═════ Material for the task ═════
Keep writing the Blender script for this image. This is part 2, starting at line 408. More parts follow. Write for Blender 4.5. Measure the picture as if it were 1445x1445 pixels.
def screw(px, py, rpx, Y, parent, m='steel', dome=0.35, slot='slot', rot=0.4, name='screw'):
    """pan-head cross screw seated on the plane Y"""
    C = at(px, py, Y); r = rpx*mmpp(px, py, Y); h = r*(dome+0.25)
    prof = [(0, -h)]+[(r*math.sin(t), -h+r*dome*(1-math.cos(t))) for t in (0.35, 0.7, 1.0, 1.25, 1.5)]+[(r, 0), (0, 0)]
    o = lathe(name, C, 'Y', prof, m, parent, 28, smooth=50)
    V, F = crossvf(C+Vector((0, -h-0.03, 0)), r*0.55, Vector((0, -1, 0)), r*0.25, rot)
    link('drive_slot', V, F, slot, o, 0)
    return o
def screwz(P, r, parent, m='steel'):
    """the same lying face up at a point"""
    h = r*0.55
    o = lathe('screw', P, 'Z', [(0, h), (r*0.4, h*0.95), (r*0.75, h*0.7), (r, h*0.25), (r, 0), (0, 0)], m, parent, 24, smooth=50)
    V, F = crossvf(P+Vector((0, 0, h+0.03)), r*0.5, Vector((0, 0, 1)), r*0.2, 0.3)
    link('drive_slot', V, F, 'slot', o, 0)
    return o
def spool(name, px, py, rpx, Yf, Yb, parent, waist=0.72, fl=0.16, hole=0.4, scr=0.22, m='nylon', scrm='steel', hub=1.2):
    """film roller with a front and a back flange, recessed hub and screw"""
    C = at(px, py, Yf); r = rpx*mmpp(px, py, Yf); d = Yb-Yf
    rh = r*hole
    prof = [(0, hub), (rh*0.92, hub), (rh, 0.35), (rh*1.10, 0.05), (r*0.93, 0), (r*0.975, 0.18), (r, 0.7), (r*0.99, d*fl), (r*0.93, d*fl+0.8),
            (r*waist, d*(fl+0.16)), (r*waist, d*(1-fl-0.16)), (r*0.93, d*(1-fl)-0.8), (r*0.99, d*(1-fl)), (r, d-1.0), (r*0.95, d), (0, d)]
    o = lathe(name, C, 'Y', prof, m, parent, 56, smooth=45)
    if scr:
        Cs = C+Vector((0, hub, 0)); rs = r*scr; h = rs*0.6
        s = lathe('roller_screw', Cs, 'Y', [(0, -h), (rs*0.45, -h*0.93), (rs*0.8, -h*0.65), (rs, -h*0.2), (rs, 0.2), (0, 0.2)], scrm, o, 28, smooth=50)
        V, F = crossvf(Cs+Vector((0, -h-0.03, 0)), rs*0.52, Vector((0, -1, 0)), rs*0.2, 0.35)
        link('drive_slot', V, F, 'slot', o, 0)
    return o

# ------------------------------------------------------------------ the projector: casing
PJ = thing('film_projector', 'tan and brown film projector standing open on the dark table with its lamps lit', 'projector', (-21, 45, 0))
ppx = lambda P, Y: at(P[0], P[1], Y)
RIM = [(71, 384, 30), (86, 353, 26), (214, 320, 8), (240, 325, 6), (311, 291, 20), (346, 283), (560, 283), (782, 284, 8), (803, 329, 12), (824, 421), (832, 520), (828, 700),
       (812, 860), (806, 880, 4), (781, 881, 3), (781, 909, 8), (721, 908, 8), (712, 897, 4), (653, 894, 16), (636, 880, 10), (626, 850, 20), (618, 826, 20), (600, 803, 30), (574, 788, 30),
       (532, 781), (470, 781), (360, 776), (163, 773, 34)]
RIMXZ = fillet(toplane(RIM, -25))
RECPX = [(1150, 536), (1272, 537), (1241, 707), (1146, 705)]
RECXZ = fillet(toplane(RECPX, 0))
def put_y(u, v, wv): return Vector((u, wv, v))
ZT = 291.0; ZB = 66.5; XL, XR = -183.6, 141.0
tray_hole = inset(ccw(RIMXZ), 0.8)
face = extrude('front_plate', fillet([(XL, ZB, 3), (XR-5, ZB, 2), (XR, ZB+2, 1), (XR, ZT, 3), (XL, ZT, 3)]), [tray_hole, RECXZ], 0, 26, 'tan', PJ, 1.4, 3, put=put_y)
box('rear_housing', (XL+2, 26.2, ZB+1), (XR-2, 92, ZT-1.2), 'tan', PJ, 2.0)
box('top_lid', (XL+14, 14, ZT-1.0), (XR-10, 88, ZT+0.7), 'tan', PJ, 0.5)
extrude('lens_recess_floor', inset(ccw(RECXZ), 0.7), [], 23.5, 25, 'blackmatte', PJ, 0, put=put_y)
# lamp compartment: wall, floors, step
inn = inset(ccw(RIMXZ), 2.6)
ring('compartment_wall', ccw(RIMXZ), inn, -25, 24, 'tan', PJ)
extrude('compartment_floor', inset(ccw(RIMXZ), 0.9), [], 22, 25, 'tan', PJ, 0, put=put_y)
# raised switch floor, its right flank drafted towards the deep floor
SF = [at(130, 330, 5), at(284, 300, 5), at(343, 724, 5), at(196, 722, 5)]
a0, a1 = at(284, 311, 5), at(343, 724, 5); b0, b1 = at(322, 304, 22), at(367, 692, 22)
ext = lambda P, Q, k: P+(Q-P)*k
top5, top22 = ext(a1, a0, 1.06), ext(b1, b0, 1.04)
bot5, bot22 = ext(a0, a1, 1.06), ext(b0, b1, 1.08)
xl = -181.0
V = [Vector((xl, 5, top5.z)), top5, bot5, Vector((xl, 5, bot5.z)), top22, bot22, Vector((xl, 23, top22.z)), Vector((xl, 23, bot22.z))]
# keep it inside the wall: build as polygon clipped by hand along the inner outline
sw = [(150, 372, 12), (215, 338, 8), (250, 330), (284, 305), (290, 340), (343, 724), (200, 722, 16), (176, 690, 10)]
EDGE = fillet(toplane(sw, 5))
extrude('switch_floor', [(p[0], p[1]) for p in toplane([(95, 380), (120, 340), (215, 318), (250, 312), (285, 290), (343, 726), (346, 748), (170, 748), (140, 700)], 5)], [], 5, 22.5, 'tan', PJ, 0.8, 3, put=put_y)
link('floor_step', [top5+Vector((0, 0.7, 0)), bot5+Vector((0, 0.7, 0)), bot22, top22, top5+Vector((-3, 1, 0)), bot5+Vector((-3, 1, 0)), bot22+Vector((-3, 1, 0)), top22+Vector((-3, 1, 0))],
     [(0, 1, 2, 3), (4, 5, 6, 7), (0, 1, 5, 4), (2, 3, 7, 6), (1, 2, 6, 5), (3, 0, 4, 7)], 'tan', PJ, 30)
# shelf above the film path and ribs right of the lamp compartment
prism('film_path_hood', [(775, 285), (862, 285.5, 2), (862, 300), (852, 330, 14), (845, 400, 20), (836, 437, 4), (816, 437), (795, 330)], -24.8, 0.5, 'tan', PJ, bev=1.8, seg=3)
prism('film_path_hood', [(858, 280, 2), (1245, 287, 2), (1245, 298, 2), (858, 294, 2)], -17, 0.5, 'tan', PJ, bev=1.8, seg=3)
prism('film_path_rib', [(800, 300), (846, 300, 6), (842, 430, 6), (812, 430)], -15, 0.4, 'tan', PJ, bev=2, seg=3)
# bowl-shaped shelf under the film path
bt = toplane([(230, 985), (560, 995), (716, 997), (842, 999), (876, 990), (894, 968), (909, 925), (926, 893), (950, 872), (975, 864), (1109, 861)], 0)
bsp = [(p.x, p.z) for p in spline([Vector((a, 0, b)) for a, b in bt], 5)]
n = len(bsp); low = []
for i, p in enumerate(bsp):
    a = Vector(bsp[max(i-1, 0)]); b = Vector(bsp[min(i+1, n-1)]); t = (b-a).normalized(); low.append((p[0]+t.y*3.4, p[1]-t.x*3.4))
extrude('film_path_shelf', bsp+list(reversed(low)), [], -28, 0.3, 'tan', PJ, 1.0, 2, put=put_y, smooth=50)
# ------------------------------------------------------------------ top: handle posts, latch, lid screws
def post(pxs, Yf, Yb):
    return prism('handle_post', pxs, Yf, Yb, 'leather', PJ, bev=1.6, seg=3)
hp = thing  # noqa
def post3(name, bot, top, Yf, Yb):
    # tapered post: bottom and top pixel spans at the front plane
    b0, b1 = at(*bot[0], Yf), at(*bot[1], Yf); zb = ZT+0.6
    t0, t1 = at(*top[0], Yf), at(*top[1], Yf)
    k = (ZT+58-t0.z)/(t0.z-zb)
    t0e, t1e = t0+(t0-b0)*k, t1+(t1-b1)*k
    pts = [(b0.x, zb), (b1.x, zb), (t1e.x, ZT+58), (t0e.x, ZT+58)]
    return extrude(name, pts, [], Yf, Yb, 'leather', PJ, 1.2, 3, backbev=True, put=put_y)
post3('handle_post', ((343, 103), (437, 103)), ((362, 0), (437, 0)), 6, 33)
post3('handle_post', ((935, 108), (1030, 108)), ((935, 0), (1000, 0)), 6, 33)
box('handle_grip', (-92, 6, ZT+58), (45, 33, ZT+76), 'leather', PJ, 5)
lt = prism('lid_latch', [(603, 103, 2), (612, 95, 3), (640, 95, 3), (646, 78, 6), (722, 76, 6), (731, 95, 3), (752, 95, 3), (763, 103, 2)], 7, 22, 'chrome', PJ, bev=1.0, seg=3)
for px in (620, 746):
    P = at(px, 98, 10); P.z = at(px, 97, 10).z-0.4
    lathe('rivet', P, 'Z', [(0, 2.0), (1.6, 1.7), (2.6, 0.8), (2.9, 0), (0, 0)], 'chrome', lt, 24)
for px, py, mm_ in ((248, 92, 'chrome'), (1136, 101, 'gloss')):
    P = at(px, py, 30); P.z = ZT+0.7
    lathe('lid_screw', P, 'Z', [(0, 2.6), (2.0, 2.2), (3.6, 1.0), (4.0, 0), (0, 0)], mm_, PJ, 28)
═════
═════ Material for the task ═════
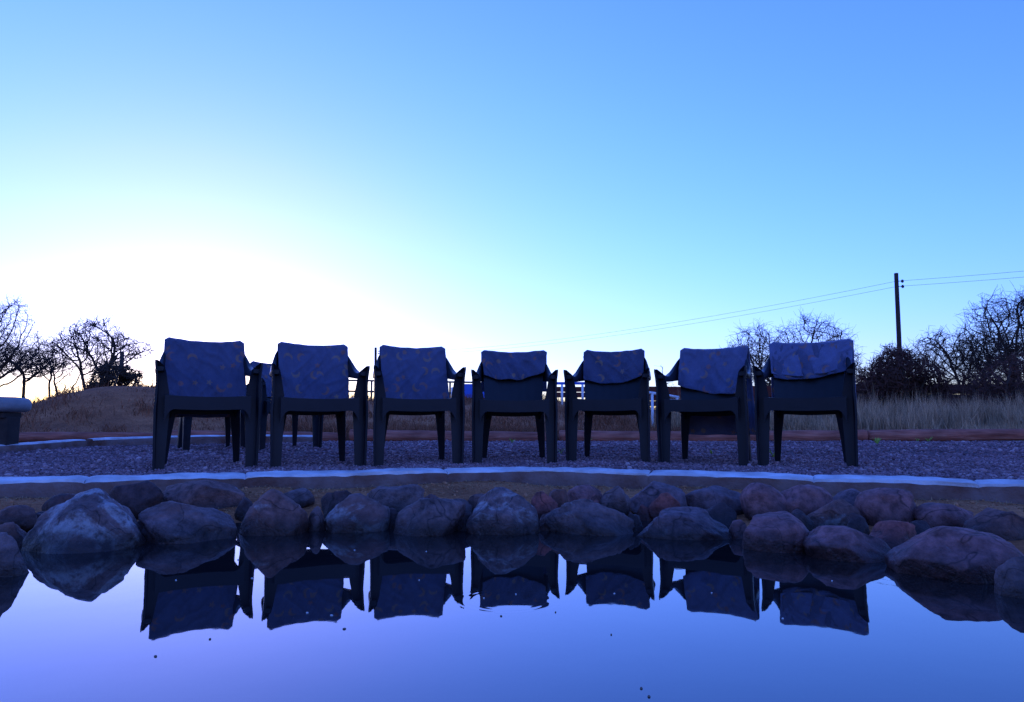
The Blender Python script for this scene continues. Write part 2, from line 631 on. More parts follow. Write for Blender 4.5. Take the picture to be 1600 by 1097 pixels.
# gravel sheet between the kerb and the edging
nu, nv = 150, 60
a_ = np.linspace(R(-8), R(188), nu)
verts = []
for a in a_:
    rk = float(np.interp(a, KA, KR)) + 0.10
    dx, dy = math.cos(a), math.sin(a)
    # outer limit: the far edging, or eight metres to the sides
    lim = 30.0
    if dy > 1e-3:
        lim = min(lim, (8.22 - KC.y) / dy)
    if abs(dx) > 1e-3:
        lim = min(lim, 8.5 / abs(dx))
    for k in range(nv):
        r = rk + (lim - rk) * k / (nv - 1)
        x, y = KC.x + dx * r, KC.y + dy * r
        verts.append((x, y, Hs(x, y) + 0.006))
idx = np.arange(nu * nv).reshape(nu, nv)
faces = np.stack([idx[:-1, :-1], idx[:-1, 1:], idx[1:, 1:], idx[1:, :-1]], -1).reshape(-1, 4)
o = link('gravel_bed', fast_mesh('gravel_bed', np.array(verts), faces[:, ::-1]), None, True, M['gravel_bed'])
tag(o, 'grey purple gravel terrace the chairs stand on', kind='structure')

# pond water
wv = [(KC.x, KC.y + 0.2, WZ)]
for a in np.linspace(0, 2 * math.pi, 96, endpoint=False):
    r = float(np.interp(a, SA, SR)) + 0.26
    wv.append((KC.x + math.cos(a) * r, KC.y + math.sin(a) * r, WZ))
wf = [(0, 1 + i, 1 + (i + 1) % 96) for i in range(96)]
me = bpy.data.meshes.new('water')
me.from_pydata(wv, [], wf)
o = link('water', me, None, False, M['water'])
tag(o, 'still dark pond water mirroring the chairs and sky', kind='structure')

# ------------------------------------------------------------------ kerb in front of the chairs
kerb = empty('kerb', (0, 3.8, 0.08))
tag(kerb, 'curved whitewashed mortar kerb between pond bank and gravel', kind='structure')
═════
═════ Material for the task ═════
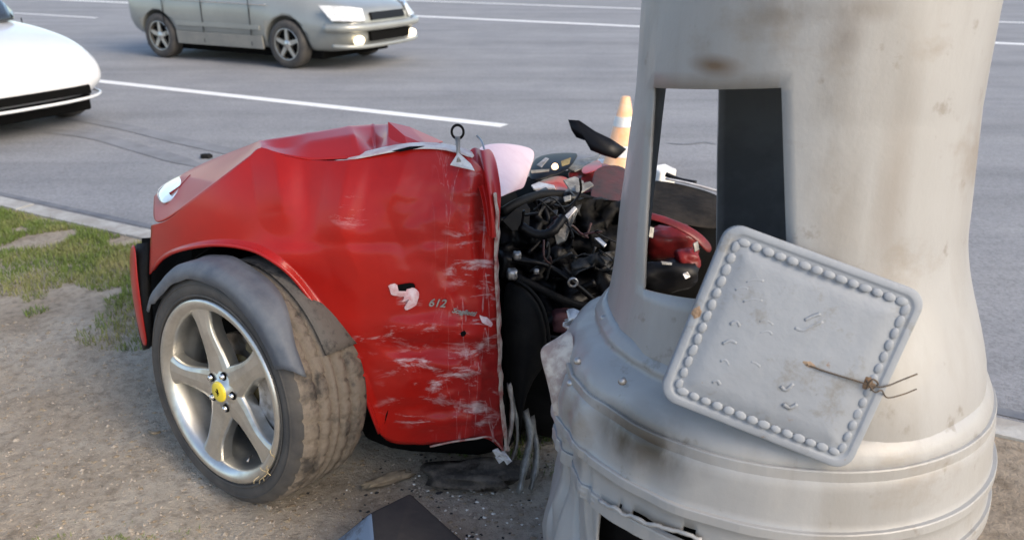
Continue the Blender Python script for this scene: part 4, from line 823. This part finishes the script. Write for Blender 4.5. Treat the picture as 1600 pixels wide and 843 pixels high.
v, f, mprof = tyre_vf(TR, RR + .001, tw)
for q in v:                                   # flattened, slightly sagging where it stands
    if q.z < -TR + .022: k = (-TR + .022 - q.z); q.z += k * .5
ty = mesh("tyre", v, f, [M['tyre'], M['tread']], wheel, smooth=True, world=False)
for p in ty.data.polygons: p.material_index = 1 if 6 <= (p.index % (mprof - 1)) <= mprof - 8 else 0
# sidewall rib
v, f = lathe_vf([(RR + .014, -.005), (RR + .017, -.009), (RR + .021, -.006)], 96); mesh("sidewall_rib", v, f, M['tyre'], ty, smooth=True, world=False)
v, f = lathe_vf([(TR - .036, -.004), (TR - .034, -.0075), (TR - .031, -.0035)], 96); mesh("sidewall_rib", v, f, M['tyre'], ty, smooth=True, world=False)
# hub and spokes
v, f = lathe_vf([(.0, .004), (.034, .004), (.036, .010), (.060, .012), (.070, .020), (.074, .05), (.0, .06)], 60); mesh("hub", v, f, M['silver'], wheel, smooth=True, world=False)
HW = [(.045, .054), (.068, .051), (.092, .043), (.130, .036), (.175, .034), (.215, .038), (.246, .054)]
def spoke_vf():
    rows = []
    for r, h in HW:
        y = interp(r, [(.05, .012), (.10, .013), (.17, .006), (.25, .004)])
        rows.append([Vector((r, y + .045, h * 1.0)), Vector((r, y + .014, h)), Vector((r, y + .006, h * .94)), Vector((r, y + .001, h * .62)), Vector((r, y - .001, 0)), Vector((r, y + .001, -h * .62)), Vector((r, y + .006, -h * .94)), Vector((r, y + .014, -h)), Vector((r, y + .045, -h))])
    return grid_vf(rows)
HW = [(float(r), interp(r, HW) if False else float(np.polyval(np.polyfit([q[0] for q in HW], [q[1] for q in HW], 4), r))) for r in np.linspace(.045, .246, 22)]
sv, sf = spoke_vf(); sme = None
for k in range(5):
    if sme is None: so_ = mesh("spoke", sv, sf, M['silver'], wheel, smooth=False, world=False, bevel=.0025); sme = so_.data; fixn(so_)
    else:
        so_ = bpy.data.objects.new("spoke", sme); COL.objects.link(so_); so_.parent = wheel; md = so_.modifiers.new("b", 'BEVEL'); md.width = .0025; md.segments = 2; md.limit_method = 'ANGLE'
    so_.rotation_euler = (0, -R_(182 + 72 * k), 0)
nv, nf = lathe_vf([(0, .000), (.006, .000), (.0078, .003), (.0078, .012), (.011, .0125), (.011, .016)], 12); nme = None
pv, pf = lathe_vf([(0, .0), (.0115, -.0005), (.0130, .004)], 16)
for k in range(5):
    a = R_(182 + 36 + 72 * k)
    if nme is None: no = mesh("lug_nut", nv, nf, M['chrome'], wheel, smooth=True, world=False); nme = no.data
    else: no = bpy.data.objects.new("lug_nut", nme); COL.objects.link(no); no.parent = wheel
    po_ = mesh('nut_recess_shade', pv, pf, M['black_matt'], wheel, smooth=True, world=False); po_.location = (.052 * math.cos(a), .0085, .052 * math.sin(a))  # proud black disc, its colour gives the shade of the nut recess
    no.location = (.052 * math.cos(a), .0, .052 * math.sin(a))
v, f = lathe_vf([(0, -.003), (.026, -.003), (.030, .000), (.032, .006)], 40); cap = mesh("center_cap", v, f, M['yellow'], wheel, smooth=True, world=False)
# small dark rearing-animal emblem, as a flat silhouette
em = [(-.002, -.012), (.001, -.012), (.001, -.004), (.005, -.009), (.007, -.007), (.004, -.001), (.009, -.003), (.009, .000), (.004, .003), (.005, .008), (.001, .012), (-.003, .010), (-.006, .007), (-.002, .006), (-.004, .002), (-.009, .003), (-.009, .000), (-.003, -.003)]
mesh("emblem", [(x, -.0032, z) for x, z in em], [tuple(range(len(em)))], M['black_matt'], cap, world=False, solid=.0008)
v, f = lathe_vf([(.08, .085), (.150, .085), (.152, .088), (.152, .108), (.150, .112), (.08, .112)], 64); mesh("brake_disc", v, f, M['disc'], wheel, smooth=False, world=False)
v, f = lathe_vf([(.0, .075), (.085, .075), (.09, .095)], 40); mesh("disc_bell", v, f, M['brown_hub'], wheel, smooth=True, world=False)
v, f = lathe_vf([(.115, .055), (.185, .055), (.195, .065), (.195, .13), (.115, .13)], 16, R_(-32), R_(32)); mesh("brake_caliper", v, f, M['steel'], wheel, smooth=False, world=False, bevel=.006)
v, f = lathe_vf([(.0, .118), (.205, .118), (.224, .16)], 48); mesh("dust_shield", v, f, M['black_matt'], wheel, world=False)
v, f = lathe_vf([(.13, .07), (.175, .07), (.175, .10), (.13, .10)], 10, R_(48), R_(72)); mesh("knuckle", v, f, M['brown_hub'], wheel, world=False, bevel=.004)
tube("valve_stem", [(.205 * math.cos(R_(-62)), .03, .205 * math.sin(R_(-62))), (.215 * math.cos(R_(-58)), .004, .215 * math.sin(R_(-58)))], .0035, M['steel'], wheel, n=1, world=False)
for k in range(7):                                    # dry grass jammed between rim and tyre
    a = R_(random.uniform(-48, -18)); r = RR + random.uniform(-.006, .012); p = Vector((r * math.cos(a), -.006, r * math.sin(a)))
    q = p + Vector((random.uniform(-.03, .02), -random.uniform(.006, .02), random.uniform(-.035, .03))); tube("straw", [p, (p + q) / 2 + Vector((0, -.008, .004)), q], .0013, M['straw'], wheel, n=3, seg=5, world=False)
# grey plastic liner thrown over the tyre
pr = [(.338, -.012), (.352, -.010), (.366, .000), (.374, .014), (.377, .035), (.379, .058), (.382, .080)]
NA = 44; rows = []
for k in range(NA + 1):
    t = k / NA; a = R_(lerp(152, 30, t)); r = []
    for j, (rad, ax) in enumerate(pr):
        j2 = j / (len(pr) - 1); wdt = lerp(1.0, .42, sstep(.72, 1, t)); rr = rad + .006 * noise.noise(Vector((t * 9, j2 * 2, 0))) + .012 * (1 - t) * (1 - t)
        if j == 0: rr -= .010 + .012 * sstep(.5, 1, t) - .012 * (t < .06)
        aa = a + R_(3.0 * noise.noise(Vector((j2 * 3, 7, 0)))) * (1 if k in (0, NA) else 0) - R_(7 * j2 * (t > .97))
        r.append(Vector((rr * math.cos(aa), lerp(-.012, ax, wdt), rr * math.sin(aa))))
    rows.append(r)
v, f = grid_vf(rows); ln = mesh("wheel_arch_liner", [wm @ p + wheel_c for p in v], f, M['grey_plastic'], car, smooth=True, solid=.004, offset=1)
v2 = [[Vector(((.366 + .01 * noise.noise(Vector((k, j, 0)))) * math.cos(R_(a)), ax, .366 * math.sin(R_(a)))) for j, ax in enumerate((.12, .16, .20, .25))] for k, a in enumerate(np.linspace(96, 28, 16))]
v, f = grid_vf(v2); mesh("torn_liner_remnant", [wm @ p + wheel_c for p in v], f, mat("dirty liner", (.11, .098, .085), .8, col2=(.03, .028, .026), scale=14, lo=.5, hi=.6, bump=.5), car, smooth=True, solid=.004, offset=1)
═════
All lines that include "scene" are to be gathered and copied.

The Blender Python script for this scene continues. Write part 2, from line 631 on. More parts follow. Write for Blender 4.5. Take the picture to be 1600 by 1097 pixels.
Continue the Blender Python script for this scene: part 4, from line 823. This part finishes the script. Write for Blender 4.5. Treat the picture as 1600 pixels wide and 843 pixels high.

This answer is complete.